Die wohl gravierendste Zäsur der österreichischen Geschichte seit der Wiedererlangung der Unabhängigkeit 1955 markierte zweifellos der Beitritt zur Europäischen Union 1995. Das Land trat damit, zumindest der Form nach, aus seinem beschaulichen Inseldasein heraus, welches zum einen eine von den Siegermächten auferlegte Folge des Zweiten Weltkriegs war, in der man sich aber zum anderen sehr bequem und durchaus geschickt eingerichtet hatte. „Neutralität“ wurde dafür zur allumfassenden, weit über die Sicherheitspolitik hinausreichenden Chiffre.
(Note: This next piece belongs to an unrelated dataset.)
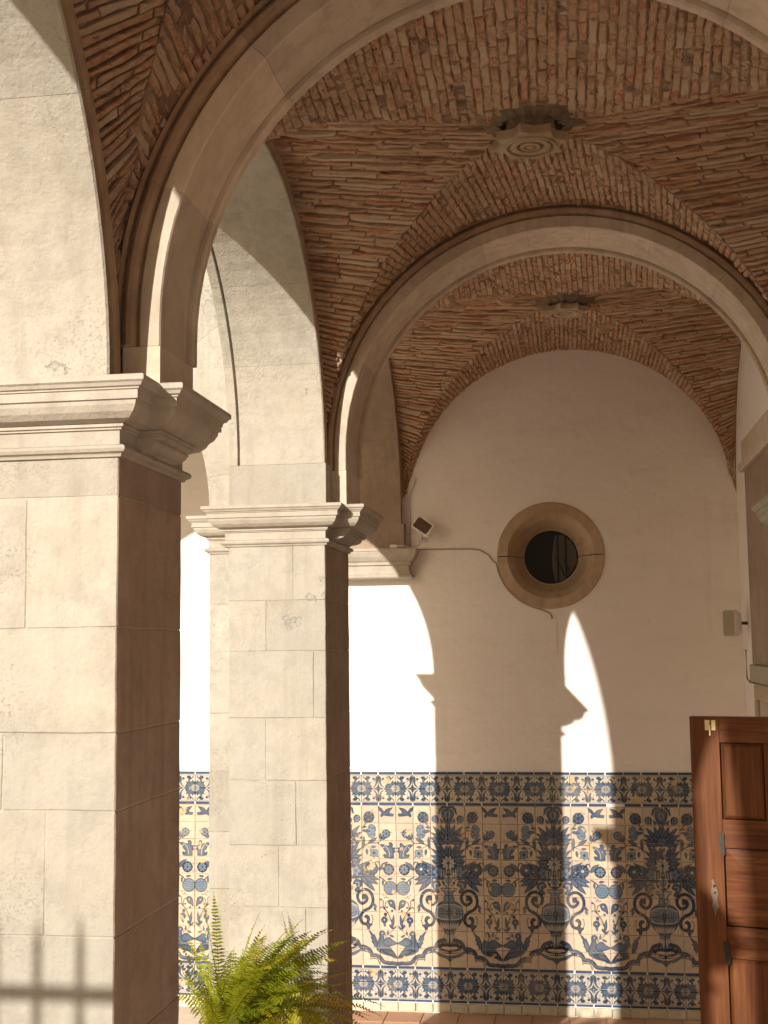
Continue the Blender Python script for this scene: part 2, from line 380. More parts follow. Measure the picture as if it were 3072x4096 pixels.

Die siebziger Jahre erscheinen im Rückblick als Blütezeit: als Brüssel fern und Globalisierung ein Fremdwort war; als der Wohlfahrtsstaat großzügig ausgebaut wurde, Zuwächse zu verteilen, statt Mängel zu verwalten waren; als Bruno Kreisky gesellschaftspolitisch Aufbruch signalisierte und gleichzeitig mit seinen außenpolitischen Ambitionen den Geruch der großen weiten Welt ins Land holte; all dies noch abgerundet durch einen allseits respektierten großen Kirchenmann, Kardinal König, an der Spitze des Episkopats und, als Tüpfelchen auf dem „i“, einen Österreicher im Chefsessel der Weltorganisation, Kurt Waldheim als UN-Generalsekretär.

Das alles ist heute unendlich weit weg, aber es hat den Anschein, dies sei die letzte Epoche gewesen, in der das Land seiner selbst einigermaßen gewiss war. Seither haben wir identitätspolitisch nie mehr so richtig Tritt gefasst, allen Bemühungen einzelner Politiker wie Vranitzky, Busek oder Schüssel zum Trotz. Was mit dem EU-Beitritt in Gang kommen hätte können, wurde meist nur halbherzig, nicht selten gar ressentimentgeladen, mit geballter Faust in der Hosentasche nachvollzogen. Die europaweit einzigartige Dominanz der Boulevardmedien spielt hier gewiss eine Rolle – aber die Medien sind ja zum Teil nur ein Spiegel der sie tragenden Gesellschaft.

„Österreich übernimmt sich und Europa“

„Maulheldenplatz“, titelte Ulrich Weinzierl mit sanftem Spott in der Frankfurter Allgemeinen anlässlich der erstmaligen Übernahme des EU-Vorsitzes durch Österreich anno 1998, „Österreich übernimmt sich und Europa“. Den EU-Vorsitz brauchen wir, wie es aussieht, nicht mehr übernehmen – aber mit einer Positionierung im europäischen Kontext sind wir nach wie vor überfordert, was bis hinunter zu Personalfragen – Stichwort EU-Kommissar – durchschlägt. Bei der gegenwärtigen Bundesregierung mit dem Bundeskanzler Werner Faymann an der Spitze hat man den Eindruck, sie habe sich schon mit Österreich übernommen, von Europa gar nicht zu reden. Doch das tiefer liegende Problem ist nicht ihr anzulasten – mit ihrer geschichts- und identitätspolitischen Unbedarftheit entstellt sie die Befindlichkeit des Landes nur zur Kenntlichkeit.

Einstweilen spricht also nichts dagegen, dass der Österreich-Korrespondent sein liebstes Spiel weitertreiben kann – der Wiener Wahlkampf dürfte reichlich Stoff für „große“ Geschichten bieten, und auch Jörg Haiders fünfter Todestag kommt bestimmt.